- _DATASET EXCERPT_:
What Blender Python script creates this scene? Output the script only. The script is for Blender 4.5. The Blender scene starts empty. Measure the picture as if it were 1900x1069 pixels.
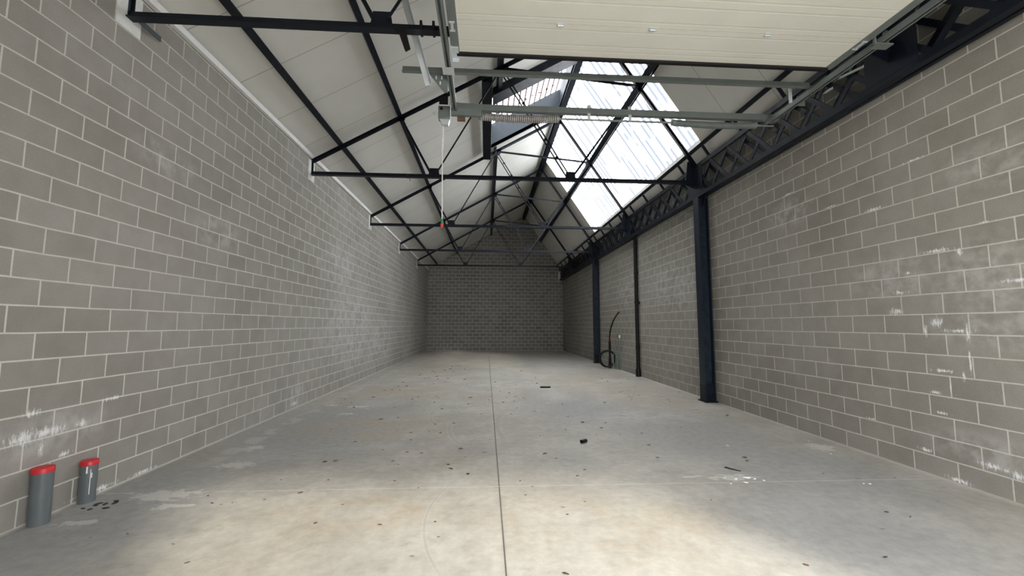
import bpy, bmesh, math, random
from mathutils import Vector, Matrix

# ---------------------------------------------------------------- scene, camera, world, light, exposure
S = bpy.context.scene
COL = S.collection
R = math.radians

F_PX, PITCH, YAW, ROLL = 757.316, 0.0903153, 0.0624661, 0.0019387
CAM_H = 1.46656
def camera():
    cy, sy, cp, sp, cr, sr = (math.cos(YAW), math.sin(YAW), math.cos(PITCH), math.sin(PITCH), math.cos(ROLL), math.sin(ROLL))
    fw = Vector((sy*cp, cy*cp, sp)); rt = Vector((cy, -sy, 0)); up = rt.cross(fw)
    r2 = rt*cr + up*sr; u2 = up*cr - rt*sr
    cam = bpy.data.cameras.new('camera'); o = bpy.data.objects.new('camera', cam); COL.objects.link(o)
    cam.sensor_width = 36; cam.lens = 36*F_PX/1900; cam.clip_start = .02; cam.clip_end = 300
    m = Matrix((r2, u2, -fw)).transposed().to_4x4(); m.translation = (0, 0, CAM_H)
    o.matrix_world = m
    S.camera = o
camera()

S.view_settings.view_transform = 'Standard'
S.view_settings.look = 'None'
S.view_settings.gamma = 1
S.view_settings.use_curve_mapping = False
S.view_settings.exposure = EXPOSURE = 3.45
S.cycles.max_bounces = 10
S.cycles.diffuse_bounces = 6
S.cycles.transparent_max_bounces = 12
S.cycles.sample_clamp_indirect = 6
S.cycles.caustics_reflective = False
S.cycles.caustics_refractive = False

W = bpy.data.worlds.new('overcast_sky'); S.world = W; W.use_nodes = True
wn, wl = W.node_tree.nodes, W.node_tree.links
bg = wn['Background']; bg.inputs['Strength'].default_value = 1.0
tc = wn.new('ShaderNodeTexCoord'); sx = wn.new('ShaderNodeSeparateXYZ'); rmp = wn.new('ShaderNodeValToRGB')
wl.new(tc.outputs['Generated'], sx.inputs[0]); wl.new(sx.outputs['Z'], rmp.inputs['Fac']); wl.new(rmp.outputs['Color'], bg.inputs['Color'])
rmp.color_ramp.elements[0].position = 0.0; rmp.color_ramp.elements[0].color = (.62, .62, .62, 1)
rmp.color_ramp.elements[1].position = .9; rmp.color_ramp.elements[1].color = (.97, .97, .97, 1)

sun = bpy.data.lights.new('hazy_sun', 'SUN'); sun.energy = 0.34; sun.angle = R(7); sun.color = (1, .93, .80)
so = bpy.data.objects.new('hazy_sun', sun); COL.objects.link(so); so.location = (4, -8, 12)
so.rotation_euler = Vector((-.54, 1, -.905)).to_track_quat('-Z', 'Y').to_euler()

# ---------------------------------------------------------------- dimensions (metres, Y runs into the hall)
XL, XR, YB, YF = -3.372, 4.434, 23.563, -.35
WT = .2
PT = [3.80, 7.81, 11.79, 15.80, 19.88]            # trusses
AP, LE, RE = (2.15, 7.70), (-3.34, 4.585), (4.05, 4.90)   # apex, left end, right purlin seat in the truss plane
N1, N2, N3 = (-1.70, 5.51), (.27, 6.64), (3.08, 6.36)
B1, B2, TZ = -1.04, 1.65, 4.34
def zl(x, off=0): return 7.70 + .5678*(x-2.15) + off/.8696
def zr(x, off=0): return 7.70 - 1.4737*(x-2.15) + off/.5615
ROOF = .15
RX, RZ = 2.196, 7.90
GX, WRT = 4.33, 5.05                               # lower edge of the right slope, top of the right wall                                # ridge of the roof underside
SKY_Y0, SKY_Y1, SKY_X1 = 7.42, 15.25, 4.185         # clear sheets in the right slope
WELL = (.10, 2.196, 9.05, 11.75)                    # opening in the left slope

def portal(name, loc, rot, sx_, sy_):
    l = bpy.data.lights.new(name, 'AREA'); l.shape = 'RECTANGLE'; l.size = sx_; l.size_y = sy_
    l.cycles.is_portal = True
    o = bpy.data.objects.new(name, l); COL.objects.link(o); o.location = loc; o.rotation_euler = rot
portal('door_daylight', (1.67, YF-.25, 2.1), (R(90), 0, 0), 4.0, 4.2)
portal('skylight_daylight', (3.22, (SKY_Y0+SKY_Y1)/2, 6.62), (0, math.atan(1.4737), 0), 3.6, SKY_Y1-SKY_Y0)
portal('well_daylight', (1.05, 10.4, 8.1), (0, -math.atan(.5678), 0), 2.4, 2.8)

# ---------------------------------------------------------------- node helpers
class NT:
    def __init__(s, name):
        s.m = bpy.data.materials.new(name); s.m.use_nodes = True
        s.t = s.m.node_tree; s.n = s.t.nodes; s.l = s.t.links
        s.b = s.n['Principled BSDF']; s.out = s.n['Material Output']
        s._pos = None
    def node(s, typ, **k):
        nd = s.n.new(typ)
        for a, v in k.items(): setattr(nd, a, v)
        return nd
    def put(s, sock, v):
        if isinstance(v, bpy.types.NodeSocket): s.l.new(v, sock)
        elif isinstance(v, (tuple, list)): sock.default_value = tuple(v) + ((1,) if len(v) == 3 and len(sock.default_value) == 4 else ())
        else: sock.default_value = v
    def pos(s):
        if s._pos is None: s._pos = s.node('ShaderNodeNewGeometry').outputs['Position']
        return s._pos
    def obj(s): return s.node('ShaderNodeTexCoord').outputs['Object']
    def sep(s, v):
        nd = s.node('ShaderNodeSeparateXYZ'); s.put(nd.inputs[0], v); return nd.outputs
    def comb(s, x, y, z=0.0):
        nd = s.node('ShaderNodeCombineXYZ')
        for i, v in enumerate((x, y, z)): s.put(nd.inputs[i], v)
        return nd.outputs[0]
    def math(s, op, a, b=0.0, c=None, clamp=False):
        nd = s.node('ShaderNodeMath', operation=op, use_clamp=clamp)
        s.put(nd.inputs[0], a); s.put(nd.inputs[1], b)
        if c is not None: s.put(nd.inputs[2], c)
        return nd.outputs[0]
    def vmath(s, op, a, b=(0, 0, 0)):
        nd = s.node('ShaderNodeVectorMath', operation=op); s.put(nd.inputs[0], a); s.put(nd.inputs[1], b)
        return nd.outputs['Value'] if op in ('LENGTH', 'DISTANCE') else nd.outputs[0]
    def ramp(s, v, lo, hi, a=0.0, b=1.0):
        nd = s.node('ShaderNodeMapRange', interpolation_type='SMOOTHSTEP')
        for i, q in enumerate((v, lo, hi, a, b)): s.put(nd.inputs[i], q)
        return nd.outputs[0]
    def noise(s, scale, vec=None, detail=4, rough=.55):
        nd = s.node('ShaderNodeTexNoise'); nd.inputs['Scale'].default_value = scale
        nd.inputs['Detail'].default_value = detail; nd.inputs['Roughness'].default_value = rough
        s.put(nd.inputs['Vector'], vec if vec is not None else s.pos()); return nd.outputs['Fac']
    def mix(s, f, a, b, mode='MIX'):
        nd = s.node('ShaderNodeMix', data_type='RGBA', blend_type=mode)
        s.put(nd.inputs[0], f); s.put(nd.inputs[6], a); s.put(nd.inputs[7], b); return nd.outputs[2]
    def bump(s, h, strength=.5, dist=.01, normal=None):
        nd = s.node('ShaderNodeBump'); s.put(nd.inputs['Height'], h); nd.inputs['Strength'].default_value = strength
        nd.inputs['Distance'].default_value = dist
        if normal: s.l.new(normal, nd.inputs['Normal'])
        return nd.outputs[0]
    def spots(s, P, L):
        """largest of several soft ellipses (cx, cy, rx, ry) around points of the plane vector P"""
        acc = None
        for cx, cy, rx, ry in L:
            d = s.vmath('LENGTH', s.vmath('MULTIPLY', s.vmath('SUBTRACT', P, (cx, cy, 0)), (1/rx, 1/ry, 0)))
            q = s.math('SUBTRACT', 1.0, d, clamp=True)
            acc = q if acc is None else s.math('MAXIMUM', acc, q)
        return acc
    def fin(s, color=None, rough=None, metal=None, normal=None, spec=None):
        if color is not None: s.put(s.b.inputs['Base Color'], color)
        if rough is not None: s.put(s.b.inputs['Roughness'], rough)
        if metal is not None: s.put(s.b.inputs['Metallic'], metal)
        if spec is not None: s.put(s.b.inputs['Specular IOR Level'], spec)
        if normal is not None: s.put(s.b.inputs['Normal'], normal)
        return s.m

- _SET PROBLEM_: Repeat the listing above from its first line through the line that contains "R = math.radians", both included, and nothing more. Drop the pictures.

- _TASK SOLUTION_:
What Blender Python script creates this scene? Output the script only. The script is for Blender 4.5. The Blender scene starts empty. Measure the picture as if it were 1900x1069 pixels.
import bpy, bmesh, math, random
from mathutils import Vector, Matrix

# ---------------------------------------------------------------- scene, camera, world, light, exposure
S = bpy.context.scene
COL = S.collection
R = math.radians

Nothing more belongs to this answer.